— start of Data excerpt —
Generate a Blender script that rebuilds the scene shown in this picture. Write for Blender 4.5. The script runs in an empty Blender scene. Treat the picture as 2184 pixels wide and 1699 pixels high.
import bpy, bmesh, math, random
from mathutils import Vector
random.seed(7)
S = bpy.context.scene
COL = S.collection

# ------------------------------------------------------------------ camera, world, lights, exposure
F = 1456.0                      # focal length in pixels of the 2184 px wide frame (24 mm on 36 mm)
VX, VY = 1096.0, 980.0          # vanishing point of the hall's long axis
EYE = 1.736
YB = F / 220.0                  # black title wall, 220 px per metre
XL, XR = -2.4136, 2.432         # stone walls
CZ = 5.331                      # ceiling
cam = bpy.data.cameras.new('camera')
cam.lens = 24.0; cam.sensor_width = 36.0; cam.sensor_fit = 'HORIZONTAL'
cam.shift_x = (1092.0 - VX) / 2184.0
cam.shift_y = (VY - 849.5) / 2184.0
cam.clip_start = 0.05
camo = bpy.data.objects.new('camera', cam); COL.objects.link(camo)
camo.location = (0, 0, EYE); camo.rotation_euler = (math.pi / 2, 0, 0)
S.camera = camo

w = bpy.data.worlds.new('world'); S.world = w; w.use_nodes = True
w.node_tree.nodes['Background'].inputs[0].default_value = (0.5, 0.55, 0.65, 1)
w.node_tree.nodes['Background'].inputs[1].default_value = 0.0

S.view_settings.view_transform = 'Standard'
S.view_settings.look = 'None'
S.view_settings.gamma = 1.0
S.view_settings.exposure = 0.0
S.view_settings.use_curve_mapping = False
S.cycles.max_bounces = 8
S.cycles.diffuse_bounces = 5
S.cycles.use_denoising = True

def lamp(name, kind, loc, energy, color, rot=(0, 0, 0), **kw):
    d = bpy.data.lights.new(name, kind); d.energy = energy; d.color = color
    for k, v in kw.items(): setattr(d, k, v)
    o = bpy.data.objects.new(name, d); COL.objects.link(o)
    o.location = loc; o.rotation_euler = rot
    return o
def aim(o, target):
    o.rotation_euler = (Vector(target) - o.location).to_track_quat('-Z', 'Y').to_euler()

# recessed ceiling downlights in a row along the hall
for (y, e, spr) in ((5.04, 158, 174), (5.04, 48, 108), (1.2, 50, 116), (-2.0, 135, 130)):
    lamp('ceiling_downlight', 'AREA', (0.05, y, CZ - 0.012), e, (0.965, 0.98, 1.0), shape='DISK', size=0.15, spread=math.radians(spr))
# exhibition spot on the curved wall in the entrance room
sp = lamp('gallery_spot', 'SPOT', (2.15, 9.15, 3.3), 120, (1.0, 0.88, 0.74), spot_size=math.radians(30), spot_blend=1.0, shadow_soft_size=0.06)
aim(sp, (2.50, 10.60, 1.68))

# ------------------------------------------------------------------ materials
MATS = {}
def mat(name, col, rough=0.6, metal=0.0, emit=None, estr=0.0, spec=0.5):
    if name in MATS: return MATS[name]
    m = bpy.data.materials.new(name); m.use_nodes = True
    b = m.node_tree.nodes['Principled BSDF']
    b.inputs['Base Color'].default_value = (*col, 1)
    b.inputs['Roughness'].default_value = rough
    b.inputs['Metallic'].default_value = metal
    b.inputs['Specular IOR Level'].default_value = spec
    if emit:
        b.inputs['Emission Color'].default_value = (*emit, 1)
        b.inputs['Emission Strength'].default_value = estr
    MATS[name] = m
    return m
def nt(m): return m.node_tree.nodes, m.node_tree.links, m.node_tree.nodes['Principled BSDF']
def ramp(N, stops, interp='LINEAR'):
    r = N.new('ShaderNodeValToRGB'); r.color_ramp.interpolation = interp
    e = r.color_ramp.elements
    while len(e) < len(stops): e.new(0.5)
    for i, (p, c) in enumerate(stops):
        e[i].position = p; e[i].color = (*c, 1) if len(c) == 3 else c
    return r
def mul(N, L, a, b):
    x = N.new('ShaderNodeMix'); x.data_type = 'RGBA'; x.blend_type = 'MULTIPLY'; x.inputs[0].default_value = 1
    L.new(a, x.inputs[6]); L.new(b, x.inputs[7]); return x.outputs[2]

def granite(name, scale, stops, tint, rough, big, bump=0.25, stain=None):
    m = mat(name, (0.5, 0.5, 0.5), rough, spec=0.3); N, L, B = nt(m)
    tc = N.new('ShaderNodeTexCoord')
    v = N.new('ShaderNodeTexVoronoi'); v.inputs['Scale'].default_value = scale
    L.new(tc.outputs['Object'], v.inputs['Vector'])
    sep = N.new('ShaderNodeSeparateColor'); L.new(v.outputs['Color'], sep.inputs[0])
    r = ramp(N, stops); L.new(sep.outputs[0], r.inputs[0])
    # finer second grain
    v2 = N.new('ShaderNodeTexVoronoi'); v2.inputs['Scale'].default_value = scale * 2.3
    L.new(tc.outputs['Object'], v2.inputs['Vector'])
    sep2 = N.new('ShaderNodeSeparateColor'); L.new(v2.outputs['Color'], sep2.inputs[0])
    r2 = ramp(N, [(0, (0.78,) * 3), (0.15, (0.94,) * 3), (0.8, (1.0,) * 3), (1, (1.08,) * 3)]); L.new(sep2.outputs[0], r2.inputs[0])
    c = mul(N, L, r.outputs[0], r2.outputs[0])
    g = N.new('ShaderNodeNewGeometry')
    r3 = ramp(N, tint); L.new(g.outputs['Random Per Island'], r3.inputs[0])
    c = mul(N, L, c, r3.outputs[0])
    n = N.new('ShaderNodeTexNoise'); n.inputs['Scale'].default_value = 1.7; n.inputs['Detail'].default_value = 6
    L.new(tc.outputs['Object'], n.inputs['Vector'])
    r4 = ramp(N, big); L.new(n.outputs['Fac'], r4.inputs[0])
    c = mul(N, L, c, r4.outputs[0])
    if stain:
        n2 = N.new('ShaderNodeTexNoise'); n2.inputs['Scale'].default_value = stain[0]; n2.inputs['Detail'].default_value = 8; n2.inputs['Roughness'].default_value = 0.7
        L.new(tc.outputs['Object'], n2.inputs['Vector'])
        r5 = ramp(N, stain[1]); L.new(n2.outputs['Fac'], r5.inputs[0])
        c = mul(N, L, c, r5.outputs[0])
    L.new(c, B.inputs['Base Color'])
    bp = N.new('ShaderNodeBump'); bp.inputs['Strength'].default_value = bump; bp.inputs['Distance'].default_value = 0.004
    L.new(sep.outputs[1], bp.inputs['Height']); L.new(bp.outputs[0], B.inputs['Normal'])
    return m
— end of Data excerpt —
■ **Task**
Select all lines in the listing above where the word "scene" appears, and show them.

■ **Written answer**
Generate a Blender script that rebuilds the scene shown in this picture. Write for Blender 4.5. The script runs in an empty Blender scene. Treat the picture as 2184 pixels wide and 1699 pixels high.
S = bpy.context.scene